Perhaps being called "islamophobic" makes them scared? But it shouldn't.

>Another example is the denial of asylum
> rights to people especially women fleeing oppression and
> gender-based persecution such as honour killing, forced marriage,
> stoning to death, veil and other Islamic practices and oppressive
> customs, under the name of respecting indigenous culture and
> religion.

I believe it is the MEN who rule our governments that deny these rights.

>The third example is the way Western governments and
> their judicial systems treat the basic human rights of women and
> girls in the Islamic families and Islamic communities in the West,
> in face of forced marriage, honour killing, imposing the veil on
> girls under 16 which deprives them from social activities and
> enjoying their basic rights. Presumably what is happening to women
> in those countries and communities is what they deserve and is
> more than enough for them.

Here you seem to conflate postmodernity with racism.

>The conceptual frameworks laid by
> identity politics and cultural relativism prevent many western
> intellectuals including women's rights activists from seeing and
> appreciating the diversified women's movements in the Middle East.
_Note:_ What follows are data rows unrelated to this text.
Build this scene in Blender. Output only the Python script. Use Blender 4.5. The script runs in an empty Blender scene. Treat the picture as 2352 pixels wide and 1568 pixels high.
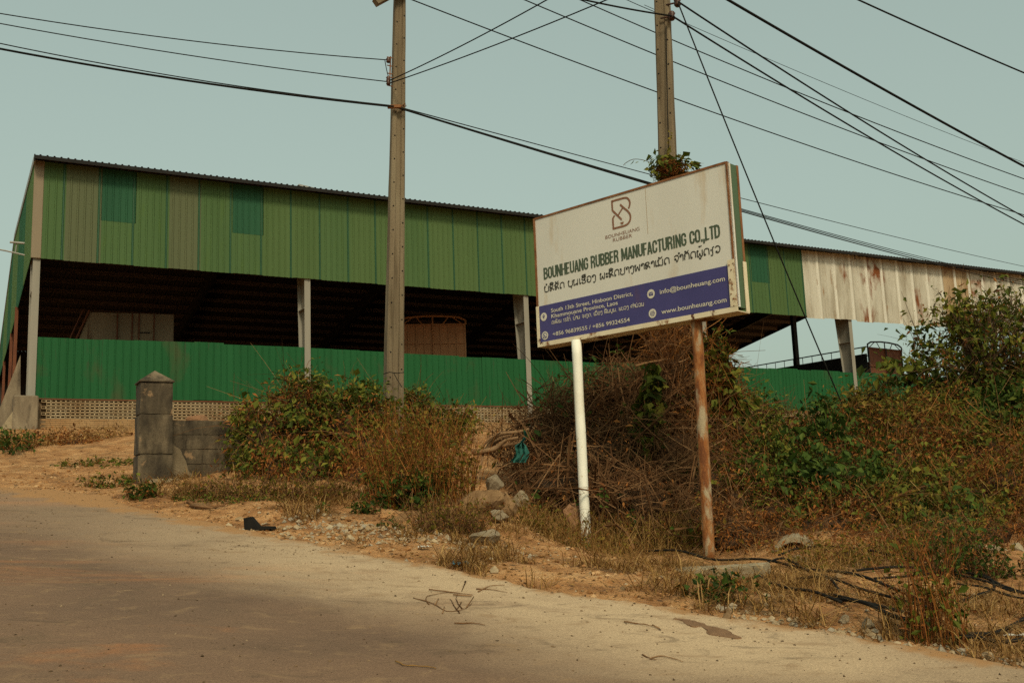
import bpy, bmesh, math, random
import numpy as np
from mathutils import Vector, Matrix, noise as mnoise

random.seed(11)
rng = np.random.default_rng(7)
SC = bpy.context.scene
COL = SC.collection

# ------------------------------------------------------------------ camera
EYE = 1.5
FPX = 2332.0                      # focal length in pixels of a 2352 px wide picture
PITCH, ROLL = math.radians(9.33), math.radians(2.13)
Fv = Vector((0, math.cos(PITCH), math.sin(PITCH)))
R0 = Vector((1, 0, 0)); U0 = Vector((0, -math.sin(PITCH), math.cos(PITCH)))
Rv = R0 * math.cos(ROLL) - U0 * math.sin(ROLL)
Uv = U0 * math.cos(ROLL) + R0 * math.sin(ROLL)
cam_d = bpy.data.cameras.new('camera'); cam = bpy.data.objects.new('camera', cam_d); COL.objects.link(cam)
cam_d.sensor_width = 36.0; cam_d.lens = 36.0 * FPX / 2352.0
cam_d.clip_start = 0.1; cam_d.clip_end = 3000
mw = Matrix.Identity(4)
for i in range(3):
    mw[i][0] = Rv[i]; mw[i][1] = Uv[i]; mw[i][2] = -Fv[i]
mw[2][3] = EYE
cam.matrix_world = mw
SC.camera = cam

# ------------------------------------------------------------------ sky, sun, exposure
SUN_EL, SUN_AZ = math.radians(44), math.radians(166)      # azimuth clockwise from +Y: behind the camera, a little to the right
world = bpy.data.worlds.new('World'); SC.world = world; world.use_nodes = True
wn, wl = world.node_tree.nodes, world.node_tree.links
wn.clear()
sky = wn.new('ShaderNodeTexSky'); sky.sky_type = 'NISHITA'; sky.sun_disc = False
sky.sun_elevation = SUN_EL; sky.sun_rotation = SUN_AZ
sky.air_density = 1.6; sky.dust_density = 5.0; sky.ozone_density = 1.0; sky.altitude = 150
hs = wn.new('ShaderNodeHueSaturation'); hs.inputs['Saturation'].default_value = 0.45
tint = wn.new('ShaderNodeMix'); tint.data_type = 'RGBA'; tint.blend_type = 'MULTIPLY'
tint.inputs[0].default_value = 1.0; tint.inputs[7].default_value = (0.95, 1.06, 0.86, 1)
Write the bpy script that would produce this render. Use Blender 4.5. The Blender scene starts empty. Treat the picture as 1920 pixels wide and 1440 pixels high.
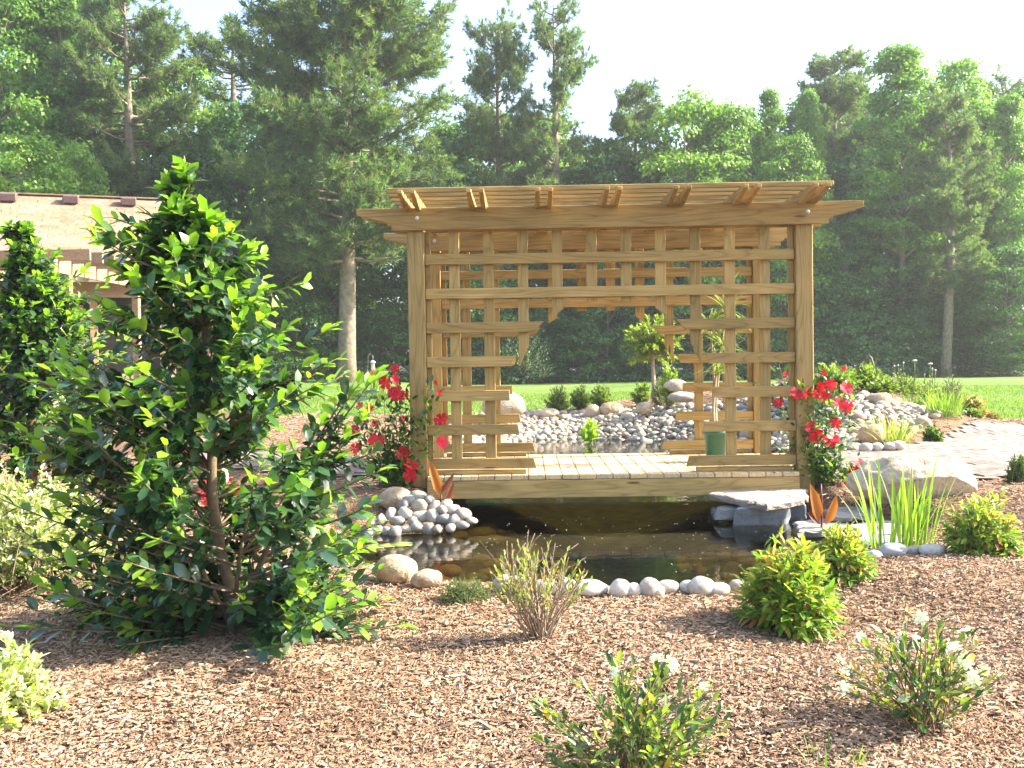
import bpy, bmesh, math, random
import numpy as np
from mathutils import Matrix, Vector
R = random.Random(7)
RNG = np.random.default_rng(11)
SC = bpy.context.scene
COL = SC.collection
rad = math.radians

# ------------------------------------------------------------------ camera
EYE = np.array([0.0, 0.0, 1.6]); FPX = 1900.0
YAW, PITCH, ROLL = rad(-0.87), rad(-1.30), rad(0.85)
_F = np.array([math.sin(YAW)*math.cos(PITCH), math.cos(YAW)*math.cos(PITCH), math.sin(PITCH)])
_R0 = np.array([math.cos(YAW), -math.sin(YAW), 0.0])
_U0 = np.cross(_R0, _F)
_RR = math.cos(ROLL)*_R0 - math.sin(ROLL)*_U0
_UU = math.sin(ROLL)*_R0 + math.cos(ROLL)*_U0
cd = bpy.data.cameras.new('camera'); cam = bpy.data.objects.new('camera', cd); COL.objects.link(cam)
cd.sensor_width = 36.0; cd.lens = 36.0*FPX/1920.0; cd.clip_start = 0.05; cd.clip_end = 2000
M = Matrix.Identity(4)
for i in range(3):
    M[i][0] = _RR[i]; M[i][1] = _UU[i]; M[i][2] = -_F[i]; M[i][3] = EYE[i]
cam.matrix_world = M
SC.camera = cam

# ------------------------------------------------------------------ light
SUN_EL, SUN_AZ = rad(34), rad(5)            # azimuth from +X towards +Y
sun_dir = Vector((math.cos(SUN_EL)*math.cos(SUN_AZ), math.cos(SUN_EL)*math.sin(SUN_AZ), math.sin(SUN_EL)))
w = bpy.data.worlds.new('World'); SC.world = w; w.use_nodes = True
nt = w.node_tree; nt.nodes.clear()
sky = nt.nodes.new('ShaderNodeTexSky'); sky.sky_type = 'NISHITA'; sky.sun_disc = False
sky.sun_elevation = SUN_EL; sky.sun_rotation = rad(90) - SUN_AZ
sky.altitude = 50; sky.air_density = 1.0; sky.dust_density = 3.0; sky.ozone_density = 1.0
bg = nt.nodes.new('ShaderNodeBackground'); bg.inputs['Strength'].default_value = 0.15
wo = nt.nodes.new('ShaderNodeOutputWorld')
nt.links.new(sky.outputs[0], bg.inputs[0]); nt.links.new(bg.outputs[0], wo.inputs[0])
sl = bpy.data.lights.new('sun', 'SUN'); sl.energy = 5.0; sl.angle = rad(0.6); sl.color = (1.0, 0.92, 0.78)
so = bpy.data.objects.new('sun', sl); COL.objects.link(so); so.location = (20, 6, 15)
so.rotation_euler = sun_dir.to_track_quat('Z', 'Y').to_euler()
SC.view_settings.view_transform = 'Standard'; SC.view_settings.look = 'None'
SC.view_settings.exposure = 2.0; SC.view_settings.gamma = 1.0
SC.view_settings.use_curve_mapping = False
SC.cycles.max_bounces = 8; SC.cycles.transparent_max_bounces = 8; SC.cycles.diffuse_bounces = 4
SC.cycles.glossy_bounces = 3; SC.cycles.transmission_bounces = 6
SC.cycles.caustics_reflective = False; SC.cycles.caustics_refractive = False
SC.cycles.sample_clamp_indirect = 6.0

VEIL_HAZE = .0008  # density of the added haze that stands in for lens flare
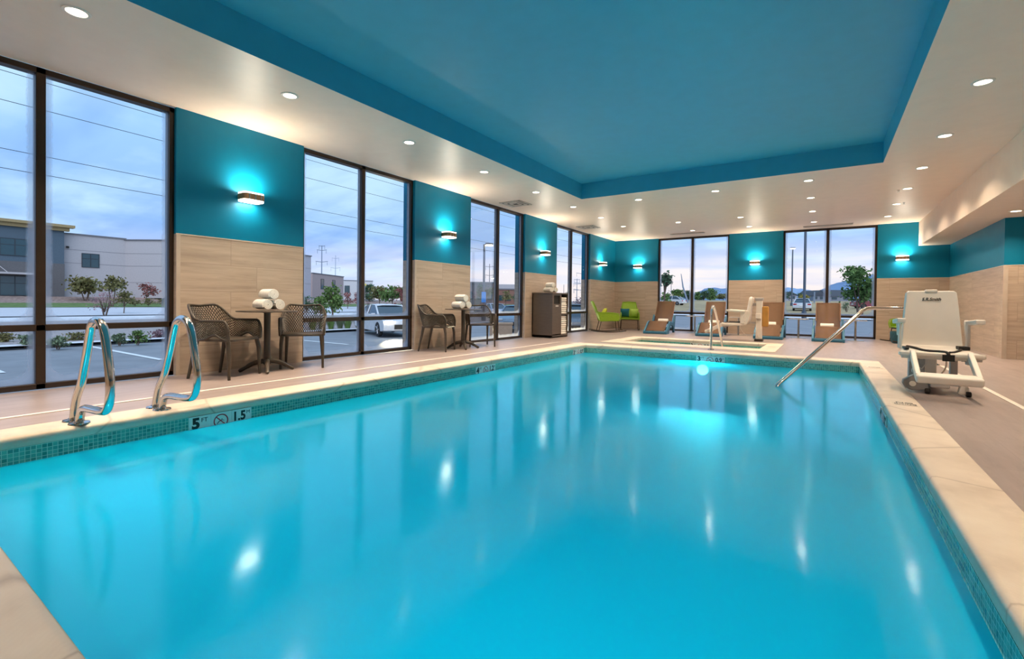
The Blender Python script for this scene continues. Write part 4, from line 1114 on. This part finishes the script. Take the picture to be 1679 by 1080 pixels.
# left window 1
plant('tree', 'olive bushy tree before the pale building wing, first window', 'tree', 141, 60, 450, 52, LO, 480, 700, trunks=3)
plant('tree', 'olive tree right of the bushy one against the pale building', 'tree', 183, 55, 451, 42, LO, 478, 520, trunks=2)
plant('tree', 'thin pink multi-stem shrub tree beyond the parking bed', 'tree', 172, 39, 474, 44, LP, 512, 330, leaf=.10, trunks=4)
plant('tree', 'small round olive tree with a slanting trunk, first window', 'tree', 203, 44, 478, 34, LO, 502, 420, lean=.4)
plant('tree', 'small red tree by the pale wall at right of the first window', 'tree', 240, 62, 464, 32, LR, 488, 320)
for i, (u, w_, c) in enumerate(((221, 19, 'leftmost'), (243, 19, 'middle'), (266, 19, 'rightmost'))):
    plant('hedge_bush', 'clipped olive hedge bush along the pale building, %s of three' % c, 'bush', u, 57, 489, w_, LO, None, 300, trunks=3, group='hedge along the pale building', vbase=502)
for i, (u, vb, vt, w_, mt, lb) in enumerate(((8, 563, 545, 30, LO, 'low olive shrub at the left edge of the parking bed'), (42, 570, 548, 30, LS, 'sage shrub left of the first window mullion'), (95, 572, 550, 34, LS, 'grey sage shrub just right of the first window mullion'), (124, 560, 545, 36, LO, 'olive shrub at the back of the parking bed'), (196, 566, 545, 24, LS, 'sage shrub between the two grab rails'), (226, 565, 541, 28, LG, 'round green shrub between the two grab rails'), (262, 556, 540, 28, LM, 'mauve shrub behind the farther grab rail'))):
    plant('shrub', lb, 'shrub', u, 1.6 * 770 / (vb - hz(u)), vt, w_, mt, None, 380, trunks=4, group='shrubs in the parking bed', leaf=.07)
# left window 2
plant('tree', 'slim bright green tree in the second window', 'tree', 545, 31, 458, 34, LG, 512, 800, leaf=.17)
plant('tree', 'smaller green tree left of the slim one, second window', 'tree', 525, 33, 480, 26, LG, 516, 450, leaf=.16)
plant('bush', 'dark bushes behind the brown armchair, second window', 'bush', 502, 55, 484, 30, LD, None, 350, trunks=3)
plant('tree', 'red-leaved tree before the white building, second window', 'tree', 570, 72, 478, 22, LR, 500, 300)
plant('tree', 'second red-leaved tree beside the mullion of the second window', 'tree', 588, 75, 475, 24, LR, 500, 320)
for u, w_, vt, mt, lb in ((606, 22, 466, LD, 'dark green tree just right of the second window mullion'), (622, 28, 470, LO, 'olive tree second in the row beyond the white car'), (643, 32, 468, LG, 'green tree third in the row beyond the white car'), (660, 22, 471, LR, 'reddish tree last in the row beyond the white car'), (673, 18, 470, LO, 'olive tree at the right edge of the second window')):
    plant('tree', lb, 'tree', u, 74 + (u * 7) % 31, vt, w_ * 1.35, mt, 495, 800, group='tree row beyond the white car')
for i, u in enumerate((603, 616, 633, 647, 660)):
    plant('shrub', 'low red shrub beyond the white car, %s from the left' % ORD[i].replace('nearest', 'first'), 'shrub', u, 74, 496, 10, (LM, LR)[i % 2], None, 160, trunks=3, group='low red shrubs along the far kerb', vbase=505)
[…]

No. ID politics allowed feminists to underastand that women of different
classes/races/ethnicities/ages/etc had different needs than the white middle -class
women who were the main feminist writers. This does not condone abuse, slavery,
harm etc etc etc. The differences that were recognised we're in what women wanted
from freedom and how they were to get it - but the main concern for all was the
same.
Freedom.

Despite these observations, I salute you for being concerned with gender equality.